1: 日本は高齢化社会であり、若年の有権者は少ない
2: SNSを積極的に活用している若年層の投票率は低い
3: SNSの論調は極論が多い(特に保守派の主張が目立つ)
4: 政治家もSNSを信用しておらず、積極的に活用する意欲も薄い

10年以上前のことなので、現状は大きく変化しているところもある。しかしながら、根本的に変わったと言い難いのも事実だ。

今回の兵庫県知事選で斎藤氏は、若年層への訴求を中心に、マスメディアではなくSNSで情報収集、情報発信を行い、その結果として、10代、20代の若者票を集めたという意見がある。

たしかに、出口調査を見ると、若者層ほど斎藤氏に投票している傾向がある。しかしながら、50代までは2位の稲村氏より斎藤氏のほうが投票率は高いし、60代でも拮抗している状況だ。

年代別の投票者の母数はわからないが、兵庫県の人口構成を見ても若年人口は多いとは言えず、若年層が選挙結果を左右したとまでは言い難い。

今回の報道が「偏向している」とされた背景

筆者は、過去に企業のリスク広報の仕事をしていたが、メディアの偏向報道、時には誤報に迷惑することも多かった。

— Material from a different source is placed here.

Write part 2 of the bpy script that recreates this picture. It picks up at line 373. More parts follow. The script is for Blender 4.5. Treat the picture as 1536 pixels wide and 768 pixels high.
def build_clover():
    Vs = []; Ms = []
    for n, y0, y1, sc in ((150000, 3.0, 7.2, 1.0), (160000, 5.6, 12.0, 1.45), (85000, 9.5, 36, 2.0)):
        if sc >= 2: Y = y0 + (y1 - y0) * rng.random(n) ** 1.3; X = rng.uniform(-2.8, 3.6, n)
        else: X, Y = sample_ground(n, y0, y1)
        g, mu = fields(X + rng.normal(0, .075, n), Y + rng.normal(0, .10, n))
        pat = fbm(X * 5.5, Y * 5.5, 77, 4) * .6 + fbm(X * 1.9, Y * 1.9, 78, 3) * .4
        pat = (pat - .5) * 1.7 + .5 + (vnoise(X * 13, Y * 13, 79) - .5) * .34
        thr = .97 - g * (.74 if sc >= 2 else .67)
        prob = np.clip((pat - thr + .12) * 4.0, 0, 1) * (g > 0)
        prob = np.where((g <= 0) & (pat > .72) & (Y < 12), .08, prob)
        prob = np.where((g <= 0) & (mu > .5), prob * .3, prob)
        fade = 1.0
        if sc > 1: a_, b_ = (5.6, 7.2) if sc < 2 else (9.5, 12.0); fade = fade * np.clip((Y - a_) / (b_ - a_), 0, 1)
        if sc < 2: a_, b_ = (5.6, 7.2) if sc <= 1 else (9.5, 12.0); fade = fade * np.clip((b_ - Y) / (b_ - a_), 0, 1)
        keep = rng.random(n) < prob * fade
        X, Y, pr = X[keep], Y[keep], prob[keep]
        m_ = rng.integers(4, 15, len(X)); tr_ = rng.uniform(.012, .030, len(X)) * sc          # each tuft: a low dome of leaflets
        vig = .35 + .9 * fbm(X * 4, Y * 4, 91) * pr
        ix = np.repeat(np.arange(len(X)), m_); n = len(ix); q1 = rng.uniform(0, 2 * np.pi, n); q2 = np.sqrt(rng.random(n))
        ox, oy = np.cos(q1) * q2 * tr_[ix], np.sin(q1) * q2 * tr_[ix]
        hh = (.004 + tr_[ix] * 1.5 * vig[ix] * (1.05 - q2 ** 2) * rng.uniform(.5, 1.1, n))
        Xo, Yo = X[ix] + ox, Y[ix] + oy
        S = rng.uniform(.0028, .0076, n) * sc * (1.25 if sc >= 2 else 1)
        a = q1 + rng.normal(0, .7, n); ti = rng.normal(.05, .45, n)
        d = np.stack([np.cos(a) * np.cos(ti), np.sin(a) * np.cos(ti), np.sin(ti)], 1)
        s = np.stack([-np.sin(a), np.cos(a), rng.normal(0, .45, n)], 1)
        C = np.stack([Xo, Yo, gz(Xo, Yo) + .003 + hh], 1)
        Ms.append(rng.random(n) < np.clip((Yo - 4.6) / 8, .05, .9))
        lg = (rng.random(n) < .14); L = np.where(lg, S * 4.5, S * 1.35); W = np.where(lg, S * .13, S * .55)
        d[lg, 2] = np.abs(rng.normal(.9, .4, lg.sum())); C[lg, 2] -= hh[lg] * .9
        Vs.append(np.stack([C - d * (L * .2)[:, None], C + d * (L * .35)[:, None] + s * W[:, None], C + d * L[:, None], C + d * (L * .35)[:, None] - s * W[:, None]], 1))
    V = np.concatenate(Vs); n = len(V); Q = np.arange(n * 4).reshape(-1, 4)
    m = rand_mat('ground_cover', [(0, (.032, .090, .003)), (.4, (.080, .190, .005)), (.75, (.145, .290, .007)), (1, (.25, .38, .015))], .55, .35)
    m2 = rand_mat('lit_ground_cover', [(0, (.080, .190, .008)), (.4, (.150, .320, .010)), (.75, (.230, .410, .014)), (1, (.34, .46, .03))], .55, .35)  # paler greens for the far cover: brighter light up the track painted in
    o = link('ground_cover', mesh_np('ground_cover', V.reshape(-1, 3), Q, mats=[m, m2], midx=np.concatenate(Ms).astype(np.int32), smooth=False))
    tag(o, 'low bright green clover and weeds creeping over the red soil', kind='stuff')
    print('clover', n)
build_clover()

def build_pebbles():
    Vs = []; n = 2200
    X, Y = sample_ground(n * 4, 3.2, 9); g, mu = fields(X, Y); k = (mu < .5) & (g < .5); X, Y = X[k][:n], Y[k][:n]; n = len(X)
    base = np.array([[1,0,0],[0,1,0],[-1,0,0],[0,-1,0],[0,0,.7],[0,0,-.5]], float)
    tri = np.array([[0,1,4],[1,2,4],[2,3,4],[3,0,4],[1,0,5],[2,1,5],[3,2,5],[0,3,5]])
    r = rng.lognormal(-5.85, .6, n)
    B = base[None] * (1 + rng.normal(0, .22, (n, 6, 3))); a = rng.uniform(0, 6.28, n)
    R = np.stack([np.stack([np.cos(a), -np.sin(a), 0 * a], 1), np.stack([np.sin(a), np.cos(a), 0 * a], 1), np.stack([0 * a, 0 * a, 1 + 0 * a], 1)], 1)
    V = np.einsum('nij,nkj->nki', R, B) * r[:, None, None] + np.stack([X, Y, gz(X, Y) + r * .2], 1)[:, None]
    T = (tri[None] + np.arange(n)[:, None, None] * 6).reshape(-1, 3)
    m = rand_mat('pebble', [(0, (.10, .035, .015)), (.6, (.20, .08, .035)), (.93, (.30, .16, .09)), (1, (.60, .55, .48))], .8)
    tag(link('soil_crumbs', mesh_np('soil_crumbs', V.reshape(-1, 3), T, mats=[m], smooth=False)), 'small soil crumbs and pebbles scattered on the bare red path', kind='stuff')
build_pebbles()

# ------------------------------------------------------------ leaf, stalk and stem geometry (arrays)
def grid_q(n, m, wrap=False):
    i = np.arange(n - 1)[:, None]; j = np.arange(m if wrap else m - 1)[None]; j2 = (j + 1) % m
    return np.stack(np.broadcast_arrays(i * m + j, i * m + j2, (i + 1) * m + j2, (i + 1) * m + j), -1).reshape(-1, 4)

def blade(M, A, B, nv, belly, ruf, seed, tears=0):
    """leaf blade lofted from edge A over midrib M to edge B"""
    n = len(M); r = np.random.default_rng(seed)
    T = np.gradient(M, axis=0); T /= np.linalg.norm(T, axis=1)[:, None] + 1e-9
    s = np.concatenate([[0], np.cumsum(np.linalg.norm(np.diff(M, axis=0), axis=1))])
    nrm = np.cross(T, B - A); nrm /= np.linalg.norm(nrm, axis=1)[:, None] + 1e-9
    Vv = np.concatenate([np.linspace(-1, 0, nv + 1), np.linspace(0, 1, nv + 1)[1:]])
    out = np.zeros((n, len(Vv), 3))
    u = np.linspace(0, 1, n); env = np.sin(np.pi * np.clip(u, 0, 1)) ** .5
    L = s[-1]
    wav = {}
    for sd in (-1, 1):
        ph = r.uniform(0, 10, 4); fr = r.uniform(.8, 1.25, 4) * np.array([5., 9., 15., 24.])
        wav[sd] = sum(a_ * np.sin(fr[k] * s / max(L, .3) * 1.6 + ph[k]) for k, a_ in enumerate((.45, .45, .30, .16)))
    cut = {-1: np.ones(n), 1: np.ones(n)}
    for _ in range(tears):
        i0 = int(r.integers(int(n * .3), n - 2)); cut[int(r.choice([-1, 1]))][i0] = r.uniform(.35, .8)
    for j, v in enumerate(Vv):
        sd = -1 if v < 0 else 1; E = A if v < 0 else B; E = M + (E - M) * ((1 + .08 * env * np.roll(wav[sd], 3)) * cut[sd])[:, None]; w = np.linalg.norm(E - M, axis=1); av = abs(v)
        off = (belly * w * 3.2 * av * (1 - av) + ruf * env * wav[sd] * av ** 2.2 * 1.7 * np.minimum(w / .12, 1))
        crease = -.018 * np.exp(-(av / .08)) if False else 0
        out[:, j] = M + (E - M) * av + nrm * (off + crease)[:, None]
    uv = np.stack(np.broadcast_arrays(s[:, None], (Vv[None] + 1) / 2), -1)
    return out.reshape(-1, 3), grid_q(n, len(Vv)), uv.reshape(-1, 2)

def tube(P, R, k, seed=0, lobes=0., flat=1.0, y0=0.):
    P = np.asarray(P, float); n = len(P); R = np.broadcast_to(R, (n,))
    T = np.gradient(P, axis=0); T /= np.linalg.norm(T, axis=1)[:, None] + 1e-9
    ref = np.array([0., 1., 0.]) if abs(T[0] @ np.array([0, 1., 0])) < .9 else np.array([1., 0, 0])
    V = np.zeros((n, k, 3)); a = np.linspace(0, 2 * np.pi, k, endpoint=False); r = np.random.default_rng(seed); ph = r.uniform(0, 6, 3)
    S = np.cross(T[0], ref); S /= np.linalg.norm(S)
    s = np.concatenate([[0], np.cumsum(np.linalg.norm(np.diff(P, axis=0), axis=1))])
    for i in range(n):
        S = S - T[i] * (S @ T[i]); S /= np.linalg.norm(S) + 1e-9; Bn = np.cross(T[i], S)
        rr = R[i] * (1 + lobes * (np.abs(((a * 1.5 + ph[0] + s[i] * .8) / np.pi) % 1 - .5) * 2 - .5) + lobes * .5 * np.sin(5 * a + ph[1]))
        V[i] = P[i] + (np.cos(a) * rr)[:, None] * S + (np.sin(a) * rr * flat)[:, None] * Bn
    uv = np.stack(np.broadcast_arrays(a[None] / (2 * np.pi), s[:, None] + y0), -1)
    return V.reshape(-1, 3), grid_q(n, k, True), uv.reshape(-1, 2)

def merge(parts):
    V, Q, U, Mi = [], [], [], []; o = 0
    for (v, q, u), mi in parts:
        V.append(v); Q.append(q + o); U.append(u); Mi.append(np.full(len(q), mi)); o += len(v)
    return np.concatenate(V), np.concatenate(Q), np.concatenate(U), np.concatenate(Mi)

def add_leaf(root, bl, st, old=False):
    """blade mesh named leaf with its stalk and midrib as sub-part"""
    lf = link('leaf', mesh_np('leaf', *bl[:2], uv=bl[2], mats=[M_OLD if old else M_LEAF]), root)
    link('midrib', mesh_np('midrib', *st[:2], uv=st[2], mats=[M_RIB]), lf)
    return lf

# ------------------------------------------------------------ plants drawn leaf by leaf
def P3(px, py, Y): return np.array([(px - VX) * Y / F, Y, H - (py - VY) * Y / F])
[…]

最近は、メディアの取材を受けたり、メディアに出演したりする機会も増えたが、報道される側と報道する側の両方から見て、メディア報道が偏向する理由も、ある程度は理解できるようになった。

今回に関しては、メディアが中立的、客観的な報道ができない特殊事情もあったように思える。具体的には下記の通りだ。

1: 人が亡くなっている事案である
2: 事実関係が明らかになっていない点が多い
3: 上記の中で、選挙という報道が制限される環境に突入してしまった

斎藤前知事のパワハラ疑惑などを告発する文書をめぐり、県職員2人が死亡しているが、死因は自殺と見られている。メディアは死者が出ると、報道を自粛する。特に、死者に対して否定的な報道はできなくなるのが一般的だ。告発した当事者が亡くなってしまっているうえに、メディアの報道も制限され、真相が曖昧なまま放置されることになってしまった。